Questa sforbiciata alle preferenze, e la percentuale del 50% di donne in lista, sta però mettendo in ansia i consiglieri. I consiglieri maschi, ovviamente, che in provincia sono la stragrande maggioranza. Sui banchi dell'aula di piazza Dante sono le loro terga a occupare il maggior numero di posti, le consigliere sono sei, i consiglieri ventinove. Quattro donne elette con i PD, una con il PATT, e Manuela Bottamedi entrata in consiglio con i 5 Stelle, transitata tra gli autonomisti e ora unica rappresentante femminile della minoranza.
“Ovvio che i consiglieri si guardano intorno e sanno che se passasse la legge qualcuno di loro al prossimo giro rimane a casa – ammettono le attiviste delle associazioni che si battono per l'approvazione della norma sulla doppia preferenza – e sanno bene che sarà difficile riempire le liste delle prossime elezioni provinciali”. Patt e Upt sono infatti partiti territoriali che negli anni hanno formato una classe dirigente quasi esclusivamente maschile, senza la presenza di donne. E sarà difficile che riescano a trovare figure femminili attrattive elettoralmente. Se passa la norma devono trovarne ben 17. “Non semplici figuranti che fanno presenza in lista – precisano – ma donne capaci di incassare voti di lista, considerando che proprio i partiti territoriali usano il sistema delle preferenze per dividersi le aree di interesse a livello territoriale”.
Il Pd sembra essere il partito con meno problemi, “raccoglie un voto spesso ideale e nel tempo ha allargato il partito alla differenza di genere”. E non a caso è il più convinto sostenitore della legge. Il Patt, che alle ultime elezioni è riuscito a far entrare tra i banchi autonomisti soltanto una donna, Chiara Avanzo, è tra i dubbiosi. Così come l'Upt che non ha mai nascosto le proprie perplessità.

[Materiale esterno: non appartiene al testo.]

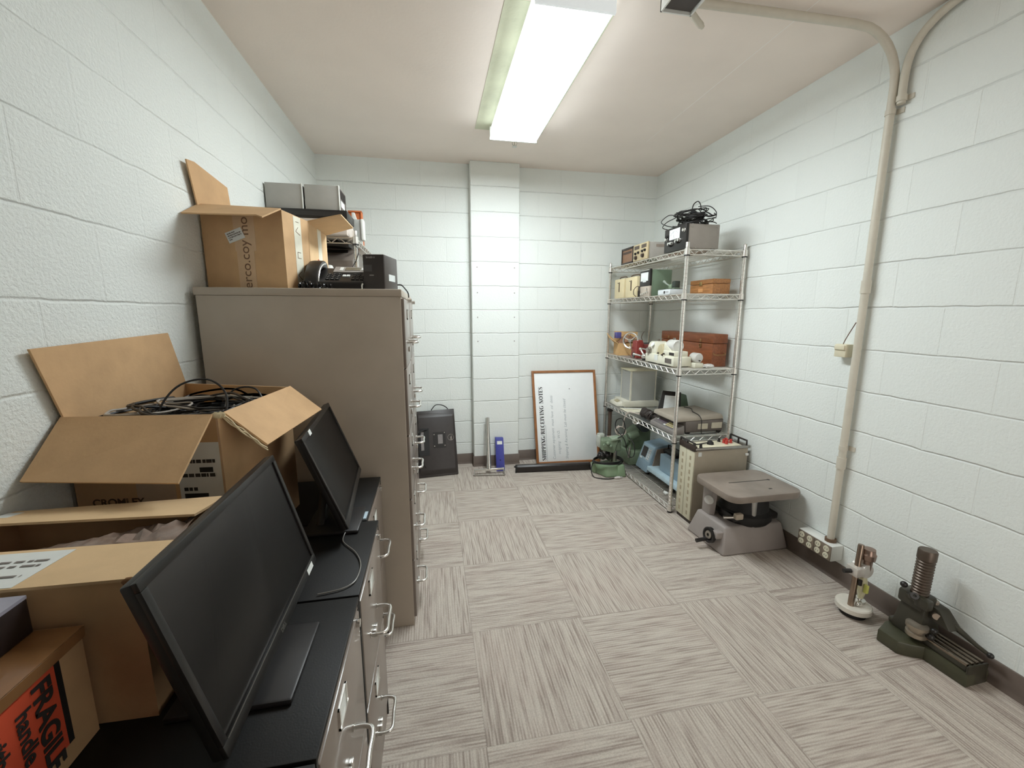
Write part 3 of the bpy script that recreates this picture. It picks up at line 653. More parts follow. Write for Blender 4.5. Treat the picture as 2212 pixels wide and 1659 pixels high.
# ================================================================== MONITORS ON THE LOW CABINETS
def monitor(label, c, yaw, tilt, w, h, by, bx0, bx1, byw, stickers, logo=True, silver=True):
    """c centre of the visible screen; the screen faces +x, leaning back"""
    t = Thing('monitor', label, 'monitor', ((bx0+bx1)/2, by, LZ), 'monitors on the low cabinets')
    n = Vector((math.cos(yaw)*math.cos(tilt), math.sin(yaw)*math.cos(tilt), math.sin(tilt)))
    u = Vector((-math.sin(yaw), math.cos(yaw), 0)); v = n.cross(u)
    M4 = Matrix((u, v, n)).transposed().to_4x4(); M4.translation = Vector(c)
    bz, bb = 0.014, 0.021
    def P(mb): return mb.xf(M4)
    x0, x1, y0, y1 = -w/2-bz, w/2+bz, -h/2-bb, h/2+bz
    t.part('rear_shell', P(MB().hexa([(x0, y0, -0.018), (x1, y0, -0.018), (x1, y1, -0.018), (x0, y1, -0.018)] + [(x0, y0, 0), (x1, y0, 0), (x1, y1, 0), (x0, y1, 0)], 0.004).hexa([(-w*.30, -h*.34, -0.042), (w*.30, -h*.34, -0.042), (w*.30, h*.30, -0.042), (-w*.30, h*.30, -0.042), (-w*.38, -h*.42, -0.017), (w*.38, -h*.42, -0.017), (w*.38, h*.38, -0.017), (-w*.38, h*.38, -0.017)], 0.005)), BLACK)
    fr = MB(); 
    for a in ((x0, y0, x1, -h/2), (x0, h/2, x1, y1), (x0, -h/2, -w/2, h/2), (w/2, -h/2, x1, h/2)): fr.box(a[0], a[1], -0.004, a[2], a[3], 0.004, 0.0015)
    fz = t.part('bezel', P(fr), BLACK)
    t.part('screen', P(MB().box(-w/2, -h/2, -0.003, w/2, h/2, 0.0)), SCREEN)
    if silver: t.part('silver_line', P(MB().box(-w/2, -h/2-0.0015, 0.0035, w/2, -h/2, 0.0046)), STEEL, up=fz)
    if logo: t.part('logo', P(text_mb('DELL', 0.011, (-0.013, -h/2-bb*0.75, 0.0042), (1, 0, 0), (0, 1, 0), bold=0.0004)), STEEL, up=fz)
    for (a, b, c2, d) in stickers: t.part('sticker', P(MB().box(a, b, 0.0041, c2, d, 0.005)), PAPER, up=fz)
    # stand
    back = M4 @ Vector((0, -h*0.12, -0.04))
    pf = Vector(((bx0*0.75+bx1*0.25), by, LZ+0.012))
    t.part('stand_neck', MB().hexa([pf+Vector((-.012, -.035, 0)), pf+Vector((.012, -.035, 0)), pf+Vector((.012, .035, 0)), pf+Vector((-.012, .035, 0)), back+Vector((-.012, -.032, 0)), back+Vector((.012, -.032, 0)), back+Vector((.012, .032, 0)), back+Vector((-.012, .032, 0))], 0.004), BLACK)
    t.part('stand_base', MB().box(bx0, by-byw/2, LZ, bx1, by+byw/2, LZ+0.012, 0.005), mat('satin_black', (34, 32, 32), 0.42, var=0.08), label='flat rectangular satin black base')
    return t
monitor('large black monitor in front of the cartons on the nearest low cabinet', (0.525, 0.802, 0.918), 0.019, 0.263, 0.467, 0.26, 0.765, 0.42, 0.617, 0.19, [(0.175, -0.149, 0.215, -0.136)])
monitor('black monitor tilted back beside the tall grey cabinet', (0.539, 1.428, 0.917), 0.084, 0.354, 0.457, 0.265, 1.325, 0.47, 0.632, 0.165, [(-0.165, 0.130, -0.138, 0.145)], logo=False, silver=False)
single('grey_cable', MB().tube(spline([(0.598, 1.262, LZ+0.010), (0.592, 1.225, LZ+0.004), (0.60, 1.19, LZ+0.004), (0.640, 1.135, LZ+0.004), (0.662, 1.085, LZ+0.004), (0.668, 1.04, LZ+0.004), (0.662, 0.995, LZ+0.004), (0.635, 0.972, LZ+0.004), (0.585, 0.962, LZ+0.004)], 6), 0.0017, 8), mat('dark_grey_cable', (120, 116, 110), 0.3), 'thin grey cable curving across the black cabinet top between the monitors', 'cable')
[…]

L'opposizione è di fatto contro, con l'eccezione di Giacomo Bezzi e Manuela Bottamedi, per motivi di merito ma soprattutto per motivi politici. Si dividerà soprattutto tra quelli che faranno le barricate e quelli che questa battaglia la faranno in modo meno pugnace. Rodolfo Borga è il più barricadero. Ha già annunciato l'ostruzionismo presentando una caterva di emendamenti, una mossa che ha sperimentato di recente, con un certo successo, in occasione della legge contro l'omofobia. La Lega non ne parliamo, Maurizio Fugatti non perde occasione per remare contro la maggioranza: ha già annunciato l'ostruzionismo a prescindere. Nereo Giovanazzi, che con il genere femminile si è sempre scontrato, per lo meno politicamente (memorabile il suo match, nella scorsa legislatura con l'ex consigliera Margherita Cogo), non si tirerà indietro e andrà contro la legge a muso duro.

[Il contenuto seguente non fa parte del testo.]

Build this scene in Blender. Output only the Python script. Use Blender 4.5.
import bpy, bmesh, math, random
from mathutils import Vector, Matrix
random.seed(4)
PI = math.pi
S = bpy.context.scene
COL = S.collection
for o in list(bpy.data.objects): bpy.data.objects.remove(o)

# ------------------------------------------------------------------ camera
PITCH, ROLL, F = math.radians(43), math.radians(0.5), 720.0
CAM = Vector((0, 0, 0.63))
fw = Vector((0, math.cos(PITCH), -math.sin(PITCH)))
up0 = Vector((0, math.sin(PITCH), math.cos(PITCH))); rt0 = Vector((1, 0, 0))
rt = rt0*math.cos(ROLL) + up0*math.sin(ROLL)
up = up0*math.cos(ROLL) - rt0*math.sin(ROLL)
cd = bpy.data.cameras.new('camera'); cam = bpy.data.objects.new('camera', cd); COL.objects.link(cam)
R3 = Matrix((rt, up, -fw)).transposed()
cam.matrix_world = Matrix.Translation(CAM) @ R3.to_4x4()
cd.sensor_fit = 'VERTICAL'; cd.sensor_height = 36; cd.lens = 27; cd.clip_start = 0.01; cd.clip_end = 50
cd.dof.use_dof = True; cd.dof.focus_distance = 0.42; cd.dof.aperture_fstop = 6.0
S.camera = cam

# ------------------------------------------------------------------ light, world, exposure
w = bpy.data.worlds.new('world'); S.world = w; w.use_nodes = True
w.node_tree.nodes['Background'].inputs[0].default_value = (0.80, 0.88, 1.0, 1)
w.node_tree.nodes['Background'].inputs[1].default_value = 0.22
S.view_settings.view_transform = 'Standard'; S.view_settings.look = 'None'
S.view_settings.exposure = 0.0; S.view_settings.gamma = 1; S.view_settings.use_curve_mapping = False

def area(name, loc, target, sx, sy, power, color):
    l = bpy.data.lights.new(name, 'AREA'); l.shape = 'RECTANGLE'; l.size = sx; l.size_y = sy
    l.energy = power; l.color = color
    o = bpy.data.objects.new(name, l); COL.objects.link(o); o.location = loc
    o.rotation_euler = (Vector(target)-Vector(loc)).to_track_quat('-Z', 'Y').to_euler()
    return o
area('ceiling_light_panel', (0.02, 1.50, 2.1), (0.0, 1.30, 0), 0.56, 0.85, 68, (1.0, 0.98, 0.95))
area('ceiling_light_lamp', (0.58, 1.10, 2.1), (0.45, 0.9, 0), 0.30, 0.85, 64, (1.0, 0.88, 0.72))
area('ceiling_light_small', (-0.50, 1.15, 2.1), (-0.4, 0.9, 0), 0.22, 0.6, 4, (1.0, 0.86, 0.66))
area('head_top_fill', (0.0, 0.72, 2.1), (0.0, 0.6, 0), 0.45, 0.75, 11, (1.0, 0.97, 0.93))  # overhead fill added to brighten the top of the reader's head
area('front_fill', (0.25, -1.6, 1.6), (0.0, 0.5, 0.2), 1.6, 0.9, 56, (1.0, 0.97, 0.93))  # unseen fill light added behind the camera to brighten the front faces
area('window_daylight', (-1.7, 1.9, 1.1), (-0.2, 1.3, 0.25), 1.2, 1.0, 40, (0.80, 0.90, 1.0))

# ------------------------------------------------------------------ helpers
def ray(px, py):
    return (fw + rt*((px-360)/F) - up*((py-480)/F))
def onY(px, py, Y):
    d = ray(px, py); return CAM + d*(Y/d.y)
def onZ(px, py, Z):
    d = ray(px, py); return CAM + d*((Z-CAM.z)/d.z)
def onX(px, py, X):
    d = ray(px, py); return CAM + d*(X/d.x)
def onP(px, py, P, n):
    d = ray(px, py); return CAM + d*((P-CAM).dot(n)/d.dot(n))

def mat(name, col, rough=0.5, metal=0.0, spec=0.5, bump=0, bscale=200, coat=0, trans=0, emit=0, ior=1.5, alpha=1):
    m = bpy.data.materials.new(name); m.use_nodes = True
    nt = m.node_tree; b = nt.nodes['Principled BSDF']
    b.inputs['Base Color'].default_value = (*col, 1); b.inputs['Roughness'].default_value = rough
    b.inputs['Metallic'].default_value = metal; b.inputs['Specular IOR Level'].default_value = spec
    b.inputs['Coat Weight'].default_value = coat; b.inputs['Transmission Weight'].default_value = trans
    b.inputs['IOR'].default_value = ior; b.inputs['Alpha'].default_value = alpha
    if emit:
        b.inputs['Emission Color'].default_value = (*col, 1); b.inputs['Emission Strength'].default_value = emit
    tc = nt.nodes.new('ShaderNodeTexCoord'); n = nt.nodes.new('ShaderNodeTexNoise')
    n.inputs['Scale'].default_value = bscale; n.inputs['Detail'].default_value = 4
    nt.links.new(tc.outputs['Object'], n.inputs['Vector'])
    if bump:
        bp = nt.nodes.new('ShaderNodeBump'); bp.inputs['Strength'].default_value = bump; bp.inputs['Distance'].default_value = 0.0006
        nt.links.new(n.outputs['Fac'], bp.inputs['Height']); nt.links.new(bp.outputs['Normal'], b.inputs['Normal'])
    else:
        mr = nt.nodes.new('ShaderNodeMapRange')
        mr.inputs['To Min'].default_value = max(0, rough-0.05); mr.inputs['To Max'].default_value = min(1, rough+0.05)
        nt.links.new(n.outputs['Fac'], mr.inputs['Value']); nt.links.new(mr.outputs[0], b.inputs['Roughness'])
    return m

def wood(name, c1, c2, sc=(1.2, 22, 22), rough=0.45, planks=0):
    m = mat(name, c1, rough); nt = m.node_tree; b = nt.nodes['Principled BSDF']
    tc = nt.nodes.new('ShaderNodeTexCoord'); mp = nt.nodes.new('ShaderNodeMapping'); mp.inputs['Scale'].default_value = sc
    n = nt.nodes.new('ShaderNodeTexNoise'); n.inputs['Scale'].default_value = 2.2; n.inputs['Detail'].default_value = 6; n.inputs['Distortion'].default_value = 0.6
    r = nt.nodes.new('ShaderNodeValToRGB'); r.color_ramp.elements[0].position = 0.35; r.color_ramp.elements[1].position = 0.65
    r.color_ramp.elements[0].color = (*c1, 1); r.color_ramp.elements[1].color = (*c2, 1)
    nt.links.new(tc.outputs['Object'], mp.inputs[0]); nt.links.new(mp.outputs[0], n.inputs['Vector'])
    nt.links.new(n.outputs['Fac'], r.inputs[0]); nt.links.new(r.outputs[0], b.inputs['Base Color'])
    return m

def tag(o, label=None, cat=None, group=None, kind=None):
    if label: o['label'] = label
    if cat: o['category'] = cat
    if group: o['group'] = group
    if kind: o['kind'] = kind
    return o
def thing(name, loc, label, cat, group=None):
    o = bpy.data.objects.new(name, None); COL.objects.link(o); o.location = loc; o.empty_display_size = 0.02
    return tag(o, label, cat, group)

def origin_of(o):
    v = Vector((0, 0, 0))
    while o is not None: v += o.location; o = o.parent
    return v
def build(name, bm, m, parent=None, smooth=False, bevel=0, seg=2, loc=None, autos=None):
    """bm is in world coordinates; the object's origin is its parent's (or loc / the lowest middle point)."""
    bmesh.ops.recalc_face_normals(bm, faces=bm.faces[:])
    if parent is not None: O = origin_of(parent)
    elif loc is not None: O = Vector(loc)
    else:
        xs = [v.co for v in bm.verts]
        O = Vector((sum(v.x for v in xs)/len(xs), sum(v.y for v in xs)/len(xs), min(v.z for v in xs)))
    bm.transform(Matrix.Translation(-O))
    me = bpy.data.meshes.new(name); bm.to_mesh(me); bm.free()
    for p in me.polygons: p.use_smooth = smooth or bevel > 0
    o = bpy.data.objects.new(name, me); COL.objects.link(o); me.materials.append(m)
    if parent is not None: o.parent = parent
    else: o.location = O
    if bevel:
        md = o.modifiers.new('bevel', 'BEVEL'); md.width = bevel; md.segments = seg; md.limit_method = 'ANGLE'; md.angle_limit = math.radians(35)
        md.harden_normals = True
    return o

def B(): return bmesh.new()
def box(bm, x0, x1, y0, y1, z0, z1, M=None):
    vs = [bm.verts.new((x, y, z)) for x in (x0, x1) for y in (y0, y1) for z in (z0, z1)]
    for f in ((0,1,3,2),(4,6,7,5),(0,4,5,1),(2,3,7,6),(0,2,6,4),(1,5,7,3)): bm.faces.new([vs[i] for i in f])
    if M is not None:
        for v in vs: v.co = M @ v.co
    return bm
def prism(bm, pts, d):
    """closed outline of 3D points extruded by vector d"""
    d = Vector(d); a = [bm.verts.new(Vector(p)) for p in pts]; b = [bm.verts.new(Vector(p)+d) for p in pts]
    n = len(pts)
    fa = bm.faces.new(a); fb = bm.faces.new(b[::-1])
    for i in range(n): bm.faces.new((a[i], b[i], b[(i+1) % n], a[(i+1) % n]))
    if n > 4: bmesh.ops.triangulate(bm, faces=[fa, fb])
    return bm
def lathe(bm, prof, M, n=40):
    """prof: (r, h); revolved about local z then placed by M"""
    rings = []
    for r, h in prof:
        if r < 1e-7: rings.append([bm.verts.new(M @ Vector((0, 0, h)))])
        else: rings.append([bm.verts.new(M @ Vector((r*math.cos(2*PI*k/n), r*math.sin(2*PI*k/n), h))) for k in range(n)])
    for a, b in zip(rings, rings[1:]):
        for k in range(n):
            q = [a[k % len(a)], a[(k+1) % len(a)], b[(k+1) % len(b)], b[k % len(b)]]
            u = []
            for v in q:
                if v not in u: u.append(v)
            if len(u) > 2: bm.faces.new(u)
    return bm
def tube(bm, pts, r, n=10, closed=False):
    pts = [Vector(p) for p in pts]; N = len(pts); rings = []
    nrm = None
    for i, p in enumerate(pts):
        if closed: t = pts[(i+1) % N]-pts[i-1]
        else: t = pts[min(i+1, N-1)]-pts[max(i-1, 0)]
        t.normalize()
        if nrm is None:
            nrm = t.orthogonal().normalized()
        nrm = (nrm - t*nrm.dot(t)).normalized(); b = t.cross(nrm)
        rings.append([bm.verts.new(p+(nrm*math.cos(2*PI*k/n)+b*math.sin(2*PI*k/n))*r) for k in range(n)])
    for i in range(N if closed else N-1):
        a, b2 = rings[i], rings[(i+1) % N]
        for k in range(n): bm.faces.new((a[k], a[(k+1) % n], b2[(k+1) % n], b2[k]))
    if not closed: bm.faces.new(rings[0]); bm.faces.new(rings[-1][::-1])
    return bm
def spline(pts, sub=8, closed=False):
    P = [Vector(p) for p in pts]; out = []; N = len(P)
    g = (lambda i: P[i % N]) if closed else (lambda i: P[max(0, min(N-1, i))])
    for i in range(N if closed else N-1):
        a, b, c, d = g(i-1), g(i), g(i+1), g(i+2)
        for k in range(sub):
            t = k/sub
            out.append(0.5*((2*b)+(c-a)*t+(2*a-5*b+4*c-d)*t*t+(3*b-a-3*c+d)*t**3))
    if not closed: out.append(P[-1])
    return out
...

Claudio Cia questa volta non sarà un falco: non è certo il genere che lo spaventa, è il gender... Ha delle perplessità ma per questo non si straccerà le vesti. Come Walter Viola che ultimamente, nei confronti di Ugo Rossi, cerca i punti di incontro piuttosto che quelli di scontro. E poi ci sono le mosche bianche dell'opposizione, Manuela Bottamedi e Giacomo Bezzi, quest'ultimo primo firmatario - con Lucia Maestri del Pd - della legge in discussione. Anche lui, dall'opposizione, ha promosso questa iniziativa: “Non nella minoranza, è nella variegata maggioranza di governo che si annida il dissenso verso una delle più basilari proposte di democrazia per la rappresentanza di genere”.

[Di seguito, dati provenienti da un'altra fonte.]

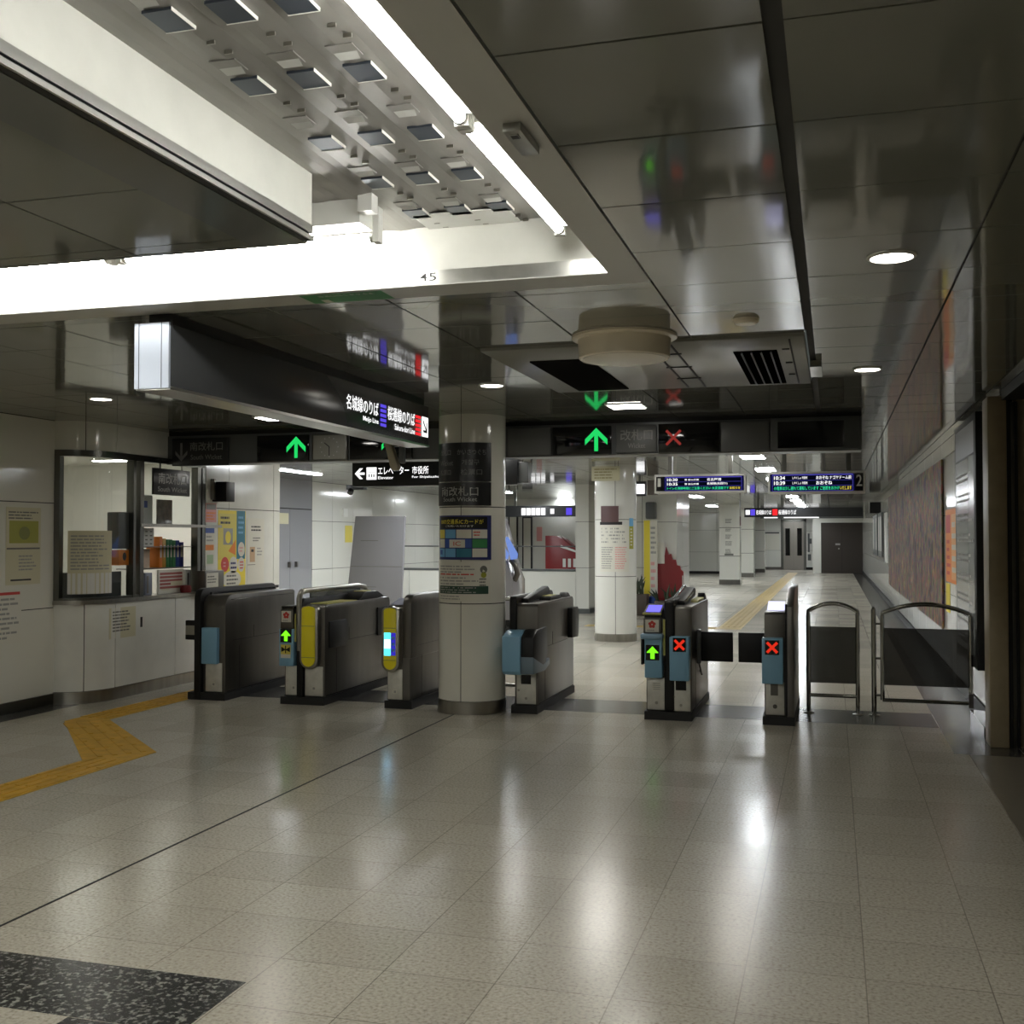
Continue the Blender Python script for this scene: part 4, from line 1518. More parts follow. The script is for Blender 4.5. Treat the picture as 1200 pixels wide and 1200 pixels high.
q.box(-1.392, -1.375, G0 + .04, G0 + .06, .55, .855)
q.build('yellow_trim', M_YELD, t)
q = MB()
q.box(-1.33, -1.165, G0 - .02, G0 + .10, .345, .715)
q.build('blue_front', M_BLUE, t, bevel=.008)
cross_lamp(t, -1.245, .648, .11, .118, G0 - .02)
q = MB()
q.prism([(G0 + .30, .965), (G0 + .30, 1.0), (10.35, 1.09), (10.42, 1.06), (10.42, 1.01), (G0 + .4, .965)], 0, -1.335, -1.24)
ld = q.build('reader_lid', M_BLACK, t, bevel=.006)
q = MB()
q.tube([(-1.34, G0 + .3, 1.015), (-1.34, 10.35, 1.105), (-1.33, 10.42, 1.075)], .011, 10)
q.tube([(-1.235, G0 + .3, 1.0), (-1.235, 10.1, 1.04)], .010, 10)
q.build('chrome_edge', M_CHROME, ld)
q = MB()
q.prism([(10.0, .965), (10.05, .99), (10.55, .99), (10.6, .965)], 0, -1.24, -1.17)
q.build('ticket_slot_hood', M_YELD, t, bevel=.004)
q = MB()
q.prism([(10.45, .965), (10.5, 1.03), (10.56, 1.01), (10.66, .965)], 0, -1.23, -1.165)
q.build('rear_wing', M_BLACK, t, bevel=.004)
q = MB()
q.box(-1.165, -.845, 9.80, 9.825, .462, .722)
q.build('closed_flap', M_BLACK, t, bevel=.008)
q = MB()
q.box(-1.17, -1.12, 9.78, 9.86, .44, .74)
q.build('flap_hinge', M_DGREY, t, bevel=.012)
q = MB()
q.tube([(-1.15, 9.9, .43), (-1.13, 9.88, .36), (-1.13, 9.93, .33), (-1.15, 9.97, .36)], .008, 8)
q.build('grip', M_STEELD, t)
skirt_line(t, -1.155, G0 + .12, 10.66)
# slim end unit with red cross and tall screen wall
t = thing('ticket_gate', 'slim ticket gate with a red cross and tall side wall, next to the arched rail', 'ticket gate', (-.43, 10.0, 0), 'ticket gates')
plinth(t, -.57, -.31, G0 + .05, 10.70)
cab(t, -.555, -.37, G0 + .10, 10.65, .93, M_STEELD, .03)
q = MB()
q.prism([(G0 + .06, .02), (G0 + .06, .98), (G0 + .42, 1.115), (10.6, 1.115), (10.68, 1.05), (10.68, .02)], 0, -.37, -.315)
q.build('tall_wall', M_STEELD, t, bevel=.003)
q = MB()
q.box(-.385, -.368, G0 + .055, G0 + .10, .08, 1.0)
q.build('black_edge', M_BLACK, t)
base_plate(t, -.545, -.395, G0 + .10, deco='recess')
q = MB()
q.box(-.57, -.40, G0 + .0, G0 + .12, .345, .72)
q.build('blue_front', M_BLUE, t, bevel=.008)
cross_lamp(t, -.487, .645, .115, .12, G0)
q = MB()
q.add([(-.54, G0 + .25, .935), (-.40, G0 + .25, .935), (-.40, G0 + .48, 1.0), (-.54, G0 + .48, 1.0), (-.54, G0 + .48, .93), (-.40, G0 + .48, .93)], [(0, 1, 2, 3), (3, 2, 5, 4), (0, 3, 4), (1, 5, 2)])
q.build('top_display', emis('lit_pale_display', (.85, .85, 1.0), 1.0), t)
q = MB()
q.box(-.80, -.555, 9.80, 9.825, .462, .722)
q.build('closed_flap', M_BLACK, t, bevel=.008)

# ------------------------------------------------------------------ rails by the gates
def rail_panel(name, label, x0, x1, y, posts, zt, zp, arch, zr, right_post=True):
    t = thing(name, label, 'barrier rail', ((x0 + x1) / 2, y, 0))
    q = MB()
    n = 14
    top = [(x0 + (x1 - x0) * k / n, y, zt + arch * (1 - (2 * k / n - 1) ** 2)) for k in range(n + 1)]
    pts = [(x0, y, 0.0 if posts else zr)] + [(x0, y, zt - .03)] + top + [(x1, y, zt - .03), (x1, y, 0.0 if posts else zr)]
    q.tube(pts, .019, 12)
    q.build('tube_frame', M_CHROME, t)
    q = MB()
    q.cyl((x0, y, zr), (x1, y, zr), .016, 12)
    q.build('bottom_rail', M_CHROME, t)
    q = MB()
    q.box(x0 + .012, x1 - .012, y - .005, y + .005, zp[0], zp[1])
    q.build('smoked_panel', M_SMOKE, t)
    if posts:
        for x in (x0, x1):
            q = MB()
            q.lathe((x, y), [(.045, 0), (.045, .008), (.021, .014)], 20)
            q.build('floor_flange', M_STEEL, t)
    return t
rail_panel('barrier_rail', 'chrome arched rail with dark panel between the slim gate and the wider glass rail', -.215, .20, 10.12, True, .90, (.27, .765), .07, .16)
t = rail_panel('barrier_gate', 'wide chrome arched swing rail with tinted panel by the right wall', .405, 1.12, 10.12, False, .895, (.27, .765), .08, .14)
q = MB()
q.cyl((.335, 10.12, 0), (.335, 10.12, .925), .022, 16)
q.lathe((.335, 10.12), [(.05, 0), (.05, .008), (.024, .014)], 20)
q.cyl((.335, 10.12, .925), (.335, 10.12, .945), .022, 16, .010)
q.build('hinge_post', M_CHROME, t)
q = MB()
for z in (.80, .50, .18):
    q.cyl((.335, 10.12, z), (.405, 10.12, z), .010, 10)
q.build('hinge', M_STEELD, t)
q = MB()
q.box(1.10, 1.137, 10.10, 10.14, .10, .22)
q.build('latch', M_STEELD, t)
rail_panel('barrier_rail', 'chrome rail with dark panel closing the gap right of the near column', -3.02, -2.80, 9.95, True, .965, (.29, .775), .01, .165)
# PART5
# ------------------------------------------------------------------ right wall
q = MB(face_nx(XR))
q.mat(1).slab(-50, 0, -9.1, H, -0.3, 0.0)
q.mat(0)
tiles(q, [-50 + 1.25 * k for k in range(33)] + [-9.1], [0.12, 0.93, 1.80, 2.46, H], 0.0, 0.010)
q.mat(2).slab(-50, 0, -9.1, 0.115, 0.0, 0.02)
struct(q.build('wall_right', [M_WALL, M_GROUT, M_BLACK]), 'pale glazed panel wall along the right of the corridor', 'wall')
q = MB()
q.box(1.105, 1.238, 8.82, 9.10, 0, 2.60)
struct(q.build('trim_3', M_BEIGE, bevel=.01), 'beige stone pilaster at the right edge', 'pilaster')
q = MB()
q.box(1.24, 1.268, 8.84, 9.1, 0, 2.56)
q.box(1.296, 1.318, 8.86, 9.1, 0, 2.56)
q.box(1.20, 1.9, 4.5, 8.80, 2.565, 2.638)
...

E questo lo pensano anche le esponenti del Comitato. “Che il problema sia nella maggioranza si sa, se non tiene non si fa nulla”. Il tema della doppia preferenza è nel programma di legislatura, Rossi ha addirittura firmato al gazebo per il sostegno alla legge. Cosa potrebbe mai succedere? A svelarcelo è una voce della minoranza: “L'opposizione farà ostruzionismo, bloccando di fatto la discussione, e parte della maggioranza sarà contenta. Approfitterà della situazione per spingere alla mediazione”.
Una mediazione al ribasso, ovviamente. In queste ore si sta discutendo sulla percentuale del 50 e 50. Si vorrebbe arrivare ad una proporzione meno stringente, l'asticella della partecipazione femminile in lista al 40%. Ma lo scenario peggiore è quello legato alle preferenze. La paura del Comitato è quella della riserva indiana, quella che prevede il mantenimento della terza preferenza. In questo caso solo l'ultima preferenza dovrebbe obbligatoriamente essere destinata ad un genere diverso dalle prime due. Per capirci: se rimane l'ipotesi due preferenze con l'obbligo di differenza di genere se l'elettore esprime la seconda, significa che sulla scheda si può scrivere Mario Rossi e se si vuole mettere un altro nome per forza deve essere di genere femminile. Ma se di preferenze ne rimangono tre, dopo Mario Rossi si può scrivere Mario Bianchi, e solo se si vuole usare la terza preferenza il nome dev'essere Maria.
Scopriamo che in Trenino, da uno studio dell'università di Trento, sono pochissimi gli elettori che usano tutte le preferenze, numeri insignificanti, trascurabili a livello di percentuale. “Se questa fosse la mediazione si tratterebbe di una gentile concessione, una presa in giro, un provvedimento inefficace che addirittura peggiorerebbe le cose” dicono alcune donne del Comitato. “Una sconfitta per tutti – precisano – non solo per le donne.